We asked the learned Advocates if they were willing to name any definite sum for which an order might be made on account of their costs so far. That sum has not been named to us. We desire that the learned Judge should deal with the matter and make a suitable order for costs out of the estate in favour of the parties concerned, but without re-opening any orders already made. 7. So far as the present Rule is concerned, we direct that the Petitioner be paid a sum of Rs. 340 (Rupees three hundred and forty only) on account of costs, and that a similar sum be paid to Mr. Bankim Chandra Mukherjee's clients who are appearing as opposite parties. Mr. Ramaprosad Mukherjee who is appearing in person does not claim any costs himself.
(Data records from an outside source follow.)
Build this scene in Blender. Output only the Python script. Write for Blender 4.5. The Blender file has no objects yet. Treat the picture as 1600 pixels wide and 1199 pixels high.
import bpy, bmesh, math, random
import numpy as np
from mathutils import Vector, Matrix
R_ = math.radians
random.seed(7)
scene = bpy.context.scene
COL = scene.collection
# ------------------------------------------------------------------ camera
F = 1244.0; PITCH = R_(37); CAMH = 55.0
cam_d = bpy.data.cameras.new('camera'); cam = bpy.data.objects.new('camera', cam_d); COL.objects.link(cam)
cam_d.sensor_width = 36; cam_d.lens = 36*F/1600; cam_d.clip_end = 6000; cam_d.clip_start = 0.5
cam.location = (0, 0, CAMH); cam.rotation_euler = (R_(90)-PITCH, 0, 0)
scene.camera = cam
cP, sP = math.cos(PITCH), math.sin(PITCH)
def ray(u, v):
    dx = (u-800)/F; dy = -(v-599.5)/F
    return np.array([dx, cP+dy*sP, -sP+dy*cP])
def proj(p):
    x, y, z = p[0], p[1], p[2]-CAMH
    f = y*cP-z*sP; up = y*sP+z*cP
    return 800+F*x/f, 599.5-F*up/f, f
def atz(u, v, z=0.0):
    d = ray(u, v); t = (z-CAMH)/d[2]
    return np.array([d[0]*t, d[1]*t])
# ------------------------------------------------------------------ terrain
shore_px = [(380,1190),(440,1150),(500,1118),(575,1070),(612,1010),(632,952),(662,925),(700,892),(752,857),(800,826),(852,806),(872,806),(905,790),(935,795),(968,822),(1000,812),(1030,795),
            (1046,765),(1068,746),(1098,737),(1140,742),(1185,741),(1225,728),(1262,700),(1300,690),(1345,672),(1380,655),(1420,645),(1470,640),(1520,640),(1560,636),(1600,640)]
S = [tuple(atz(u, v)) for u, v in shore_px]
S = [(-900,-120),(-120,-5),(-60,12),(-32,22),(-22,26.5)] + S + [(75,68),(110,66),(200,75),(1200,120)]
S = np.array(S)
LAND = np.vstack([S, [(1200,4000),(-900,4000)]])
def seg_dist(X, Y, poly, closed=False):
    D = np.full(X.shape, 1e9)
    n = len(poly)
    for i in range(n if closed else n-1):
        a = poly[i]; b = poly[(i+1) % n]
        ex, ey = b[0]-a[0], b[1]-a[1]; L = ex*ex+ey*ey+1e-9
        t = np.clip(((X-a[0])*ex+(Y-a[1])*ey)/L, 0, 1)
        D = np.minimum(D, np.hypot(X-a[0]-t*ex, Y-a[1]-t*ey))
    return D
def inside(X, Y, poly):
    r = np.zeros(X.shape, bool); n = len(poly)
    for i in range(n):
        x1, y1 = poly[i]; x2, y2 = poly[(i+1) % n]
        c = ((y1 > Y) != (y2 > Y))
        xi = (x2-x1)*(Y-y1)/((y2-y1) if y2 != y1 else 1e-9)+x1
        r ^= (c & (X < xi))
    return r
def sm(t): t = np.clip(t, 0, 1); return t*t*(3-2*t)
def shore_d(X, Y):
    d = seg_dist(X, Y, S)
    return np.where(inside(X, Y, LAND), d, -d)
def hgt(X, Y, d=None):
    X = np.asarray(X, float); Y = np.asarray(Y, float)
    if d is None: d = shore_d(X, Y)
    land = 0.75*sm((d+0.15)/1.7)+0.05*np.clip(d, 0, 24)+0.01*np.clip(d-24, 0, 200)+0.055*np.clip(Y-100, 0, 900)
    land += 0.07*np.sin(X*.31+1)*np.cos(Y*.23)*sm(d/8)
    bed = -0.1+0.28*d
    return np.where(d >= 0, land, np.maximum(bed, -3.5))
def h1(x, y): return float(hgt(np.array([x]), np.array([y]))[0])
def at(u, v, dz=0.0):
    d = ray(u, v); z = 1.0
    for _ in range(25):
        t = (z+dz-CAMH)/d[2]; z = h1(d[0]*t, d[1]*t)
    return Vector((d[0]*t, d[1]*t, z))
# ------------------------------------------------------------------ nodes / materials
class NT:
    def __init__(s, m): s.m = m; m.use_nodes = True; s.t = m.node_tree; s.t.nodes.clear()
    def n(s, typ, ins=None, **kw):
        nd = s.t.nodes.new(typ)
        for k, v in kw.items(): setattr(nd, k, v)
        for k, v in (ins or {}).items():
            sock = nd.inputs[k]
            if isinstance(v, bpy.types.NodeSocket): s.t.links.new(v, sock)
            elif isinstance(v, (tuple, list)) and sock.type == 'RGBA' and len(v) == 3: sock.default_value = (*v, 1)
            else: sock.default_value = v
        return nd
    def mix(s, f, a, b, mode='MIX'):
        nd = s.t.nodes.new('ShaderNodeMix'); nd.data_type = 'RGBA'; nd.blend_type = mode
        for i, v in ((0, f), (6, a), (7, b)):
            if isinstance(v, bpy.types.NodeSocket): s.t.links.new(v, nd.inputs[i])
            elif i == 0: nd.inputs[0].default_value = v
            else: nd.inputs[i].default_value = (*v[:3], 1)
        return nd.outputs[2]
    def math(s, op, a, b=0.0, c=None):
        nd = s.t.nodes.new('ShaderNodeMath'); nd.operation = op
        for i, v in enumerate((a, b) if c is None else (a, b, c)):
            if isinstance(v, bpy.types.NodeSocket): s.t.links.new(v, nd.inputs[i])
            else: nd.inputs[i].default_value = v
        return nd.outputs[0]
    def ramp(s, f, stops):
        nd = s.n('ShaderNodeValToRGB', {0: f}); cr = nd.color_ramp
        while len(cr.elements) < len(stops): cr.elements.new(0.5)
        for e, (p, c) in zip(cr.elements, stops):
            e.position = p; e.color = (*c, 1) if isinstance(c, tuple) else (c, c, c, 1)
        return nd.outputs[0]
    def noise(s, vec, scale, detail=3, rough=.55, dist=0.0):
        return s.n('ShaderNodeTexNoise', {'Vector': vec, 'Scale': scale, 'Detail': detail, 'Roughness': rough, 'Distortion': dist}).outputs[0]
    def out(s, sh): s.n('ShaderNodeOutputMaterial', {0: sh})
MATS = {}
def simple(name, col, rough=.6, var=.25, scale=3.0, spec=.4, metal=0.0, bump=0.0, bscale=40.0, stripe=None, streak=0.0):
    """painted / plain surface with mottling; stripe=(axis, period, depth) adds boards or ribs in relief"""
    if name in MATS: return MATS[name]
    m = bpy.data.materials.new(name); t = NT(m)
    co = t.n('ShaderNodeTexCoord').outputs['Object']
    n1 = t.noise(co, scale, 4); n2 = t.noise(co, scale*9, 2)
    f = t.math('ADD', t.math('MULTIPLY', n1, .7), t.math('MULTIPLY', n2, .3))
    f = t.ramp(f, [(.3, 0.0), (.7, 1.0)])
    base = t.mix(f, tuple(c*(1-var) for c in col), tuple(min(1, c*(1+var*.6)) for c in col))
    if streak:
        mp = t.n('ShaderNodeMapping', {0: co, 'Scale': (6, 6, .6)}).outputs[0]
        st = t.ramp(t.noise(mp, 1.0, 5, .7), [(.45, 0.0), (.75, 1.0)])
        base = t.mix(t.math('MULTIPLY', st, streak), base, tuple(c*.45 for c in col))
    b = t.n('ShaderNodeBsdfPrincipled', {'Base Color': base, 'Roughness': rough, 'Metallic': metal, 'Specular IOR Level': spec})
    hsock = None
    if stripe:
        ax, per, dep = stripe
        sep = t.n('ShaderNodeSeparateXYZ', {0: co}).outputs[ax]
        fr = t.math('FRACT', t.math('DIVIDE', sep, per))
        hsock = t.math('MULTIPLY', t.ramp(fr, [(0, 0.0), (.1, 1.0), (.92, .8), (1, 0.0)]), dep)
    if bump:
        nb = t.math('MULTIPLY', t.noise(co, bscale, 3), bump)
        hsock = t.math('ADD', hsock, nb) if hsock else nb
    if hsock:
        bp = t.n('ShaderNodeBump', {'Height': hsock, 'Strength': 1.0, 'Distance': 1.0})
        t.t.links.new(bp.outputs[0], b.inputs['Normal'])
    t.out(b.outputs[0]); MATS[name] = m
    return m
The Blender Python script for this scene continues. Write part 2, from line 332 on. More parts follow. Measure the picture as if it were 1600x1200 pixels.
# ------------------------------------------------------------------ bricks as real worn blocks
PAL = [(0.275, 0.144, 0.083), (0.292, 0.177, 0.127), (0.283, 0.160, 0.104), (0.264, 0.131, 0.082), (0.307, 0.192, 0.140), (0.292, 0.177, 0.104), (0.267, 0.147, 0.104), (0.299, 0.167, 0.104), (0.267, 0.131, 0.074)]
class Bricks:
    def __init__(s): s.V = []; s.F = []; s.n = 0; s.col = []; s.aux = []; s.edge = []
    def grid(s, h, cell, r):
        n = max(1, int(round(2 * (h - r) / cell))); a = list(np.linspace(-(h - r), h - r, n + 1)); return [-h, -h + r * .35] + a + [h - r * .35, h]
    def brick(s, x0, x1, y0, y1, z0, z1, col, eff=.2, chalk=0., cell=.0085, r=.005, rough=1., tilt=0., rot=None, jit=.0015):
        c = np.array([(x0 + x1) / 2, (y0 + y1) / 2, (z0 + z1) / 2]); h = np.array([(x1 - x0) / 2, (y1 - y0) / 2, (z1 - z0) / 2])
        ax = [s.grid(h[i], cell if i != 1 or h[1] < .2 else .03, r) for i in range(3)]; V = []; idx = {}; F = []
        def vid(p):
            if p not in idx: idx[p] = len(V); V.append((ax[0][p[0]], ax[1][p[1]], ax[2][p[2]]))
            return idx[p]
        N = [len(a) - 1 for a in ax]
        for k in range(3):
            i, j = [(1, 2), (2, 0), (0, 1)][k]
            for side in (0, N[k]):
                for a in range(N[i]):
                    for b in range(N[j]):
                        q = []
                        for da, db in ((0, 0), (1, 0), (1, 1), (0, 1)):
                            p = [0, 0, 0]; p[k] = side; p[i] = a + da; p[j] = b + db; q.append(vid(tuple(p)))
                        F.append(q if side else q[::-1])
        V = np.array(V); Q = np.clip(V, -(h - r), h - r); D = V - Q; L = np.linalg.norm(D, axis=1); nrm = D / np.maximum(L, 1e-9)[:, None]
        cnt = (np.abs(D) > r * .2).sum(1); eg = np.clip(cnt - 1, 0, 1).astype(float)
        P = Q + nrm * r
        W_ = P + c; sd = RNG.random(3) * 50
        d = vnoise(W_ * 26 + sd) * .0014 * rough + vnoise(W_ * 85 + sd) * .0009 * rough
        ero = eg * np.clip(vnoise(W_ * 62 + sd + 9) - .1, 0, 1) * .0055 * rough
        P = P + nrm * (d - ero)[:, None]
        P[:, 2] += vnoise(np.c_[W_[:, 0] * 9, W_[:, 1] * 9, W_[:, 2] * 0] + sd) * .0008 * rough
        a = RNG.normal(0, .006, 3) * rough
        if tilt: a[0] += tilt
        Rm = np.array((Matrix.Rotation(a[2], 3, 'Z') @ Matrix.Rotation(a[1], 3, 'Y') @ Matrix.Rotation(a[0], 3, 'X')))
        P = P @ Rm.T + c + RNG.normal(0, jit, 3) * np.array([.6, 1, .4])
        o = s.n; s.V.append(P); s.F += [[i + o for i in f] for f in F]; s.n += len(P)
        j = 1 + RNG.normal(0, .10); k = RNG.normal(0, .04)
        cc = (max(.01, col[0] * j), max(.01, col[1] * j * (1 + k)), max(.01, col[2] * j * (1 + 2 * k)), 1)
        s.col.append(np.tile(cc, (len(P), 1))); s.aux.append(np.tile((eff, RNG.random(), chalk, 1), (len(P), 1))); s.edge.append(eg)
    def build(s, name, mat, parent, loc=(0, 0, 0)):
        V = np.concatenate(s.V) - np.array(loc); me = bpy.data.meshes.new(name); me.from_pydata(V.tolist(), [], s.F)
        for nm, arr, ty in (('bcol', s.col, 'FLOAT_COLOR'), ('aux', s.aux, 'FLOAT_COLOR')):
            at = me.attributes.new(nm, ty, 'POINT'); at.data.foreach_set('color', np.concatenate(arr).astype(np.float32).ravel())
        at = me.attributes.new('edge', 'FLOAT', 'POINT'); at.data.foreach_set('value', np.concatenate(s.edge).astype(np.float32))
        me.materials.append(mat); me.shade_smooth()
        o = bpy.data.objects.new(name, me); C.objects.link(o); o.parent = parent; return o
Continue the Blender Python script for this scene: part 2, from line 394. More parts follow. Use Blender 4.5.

The Mohunt will make these payments out of the funds in his hands. The fact that this payment is not covered by any specific sanction of the Committee or by any specific provision in the current year's budget will not stand in the way of such payment being made. The payment for Mr. Bankim Chandra Mukherjee's clients may be made by the Mohunt to the Secretary who will give a receipt on their behalf. The fact of the payments should be reported to the Committee. Let the record be sent down without delay. 8. We desire to add that the learned Judge will make orders for payment of costs out of the estate in future proceedings arising out of this application for amendment of the Scheme in accordance with the principles laid down above. He will deal with each case on its merits. Latifur Rahman, J. I agree.